Afghanistan’s Minister of Counter Narcotics, Habibullah Qaderi, cautiously supported the proposal.

“We will not have any objection provided this idea helps Afghanistan and the international community,” Qaderi told the news conference.

Afghanistan’s opium cultivation reached a record high in 2004, the United Nations drugs office said last year, warning that the country was at risk of becoming a “narco-state.”

The study’s findings will be presented in September.

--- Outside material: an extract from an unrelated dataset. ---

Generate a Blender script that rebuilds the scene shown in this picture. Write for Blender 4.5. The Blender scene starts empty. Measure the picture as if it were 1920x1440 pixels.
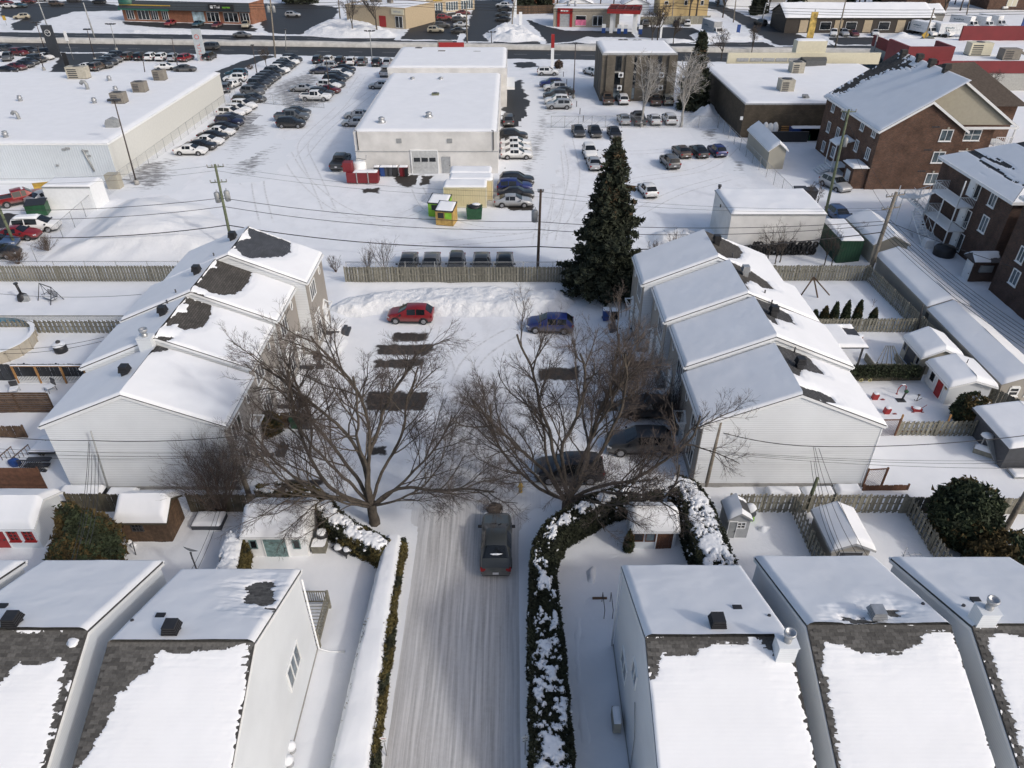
import bpy,bmesh,math,random
import numpy as np
from math import sin,cos,radians as R,pi,sqrt,atan2
from mathutils import Vector,Matrix

SC=bpy.context.scene
COL=SC.collection
# ------------------------------------------------------------------ camera, light, exposure
CAM_H,CAM_F,CAM_PITCH=32.5,1340.0,R(34.7)
cam=bpy.data.cameras.new('camera');cam_ob=bpy.data.objects.new('camera',cam);COL.objects.link(cam_ob)
cam.sensor_width=36.0;cam.lens=CAM_F / 1920.0 * 36.0
cam.clip_start=0.5;cam.clip_end=6000.0
cam_ob.location=(0,0,CAM_H);cam_ob.rotation_euler=(pi/2 - CAM_PITCH,0,0)
SC.camera=cam_ob

SUN_EL=R(33.5)
SUN_H=Vector((0.80,-0.60,0)).normalized()        # horizontal direction towards the sun
SUN_D=Vector((SUN_H.x*cos(SUN_EL),SUN_H.y*cos(SUN_EL),sin(SUN_EL)))
world=bpy.data.worlds.new('World');SC.world=world;world.use_nodes=True
wn=world.node_tree.nodes;wl=world.node_tree.links;wn.clear()
sky=wn.new('ShaderNodeTexSky');sky.sky_type='NISHITA';sky.sun_disc=False
sky.sun_elevation=SUN_EL;sky.sun_rotation=atan2(SUN_H.x,SUN_H.y)
sky.air_density=1.0;sky.dust_density=3.6;sky.ozone_density=1.0;sky.altitude=50
bg=wn.new('ShaderNodeBackground');bg.inputs['Strength'].default_value=0.15
wo=wn.new('ShaderNodeOutputWorld');wl.new(sky.outputs[0],bg.inputs[0]);wl.new(bg.outputs[0],wo.inputs[0])
sun=bpy.data.lights.new('sun','SUN');sun.energy=1.25;sun.angle=R(3.5);sun.color=(1.0,0.975,0.94)
sun_ob=bpy.data.objects.new('sun',sun);COL.objects.link(sun_ob)
sun_ob.rotation_euler=(-SUN_D).to_track_quat('-Z','Y').to_euler()
SC.view_settings.view_transform='Standard';SC.view_settings.look='None'
SC.view_settings.gamma=1.0;SC.view_settings.use_curve_mapping=False
SC.view_settings.exposure=0.03
SC.cycles.max_bounces=5;SC.cycles.diffuse_bounces=3;SC.cycles.glossy_bounces=2
SC.cycles.transmission_bounces=2;SC.cycles.transparent_max_bounces=6

rng=random.Random(7)

# ------------------------------------------------------------------ surveying: photograph pixel -> ground
_cp,_sp=cos(CAM_PITCH),sin(CAM_PITCH)
def _ray(px,py):
    u=(px-960)/CAM_F;v=-(py-720)/CAM_F
    return (u,_cp+v*_sp,-_sp+v*_cp)
def G(px,py,z=0.0):                       # point at height z on the line of sight
    d=_ray(px,py);t=(z-CAM_H)/d[2]
    return Vector((d[0]*t,d[1]*t,z))
def GY(px,py,Y):
    d=_ray(px,py);t=Y/d[1]
    return Vector((d[0]*t,Y,CAM_H+d[2]*t))
def GX(px,py,X):
    d=_ray(px,py);t=X/d[0]
    return Vector((X,d[1]*t,CAM_H+d[2]*t))
def GP(px,py,p0,n):                      # point on a plane
    d=Vector(_ray(px,py));o=Vector((0,0,CAM_H));n=Vector(n)
    return o + d*((Vector(p0)-o).dot(n)/d.dot(n))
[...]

If they suggested the idea should be implemented, the council would launch one or two pilot projects in Afghanistan, he said.

Afghan President Hamid Karzai’s government has refused to allow U.S. forces to destroy opium crops by spraying them from the air, which would destroy the livelihoods of farmers in a country where opium is thought to be 60 percent of the economy.

Instead, Karzai has asked foreign donors to focus their anti-drugs efforts on helping Afghanistan promote alternative crops and set up law enforcement bodies to catch and prosecute drug warlords.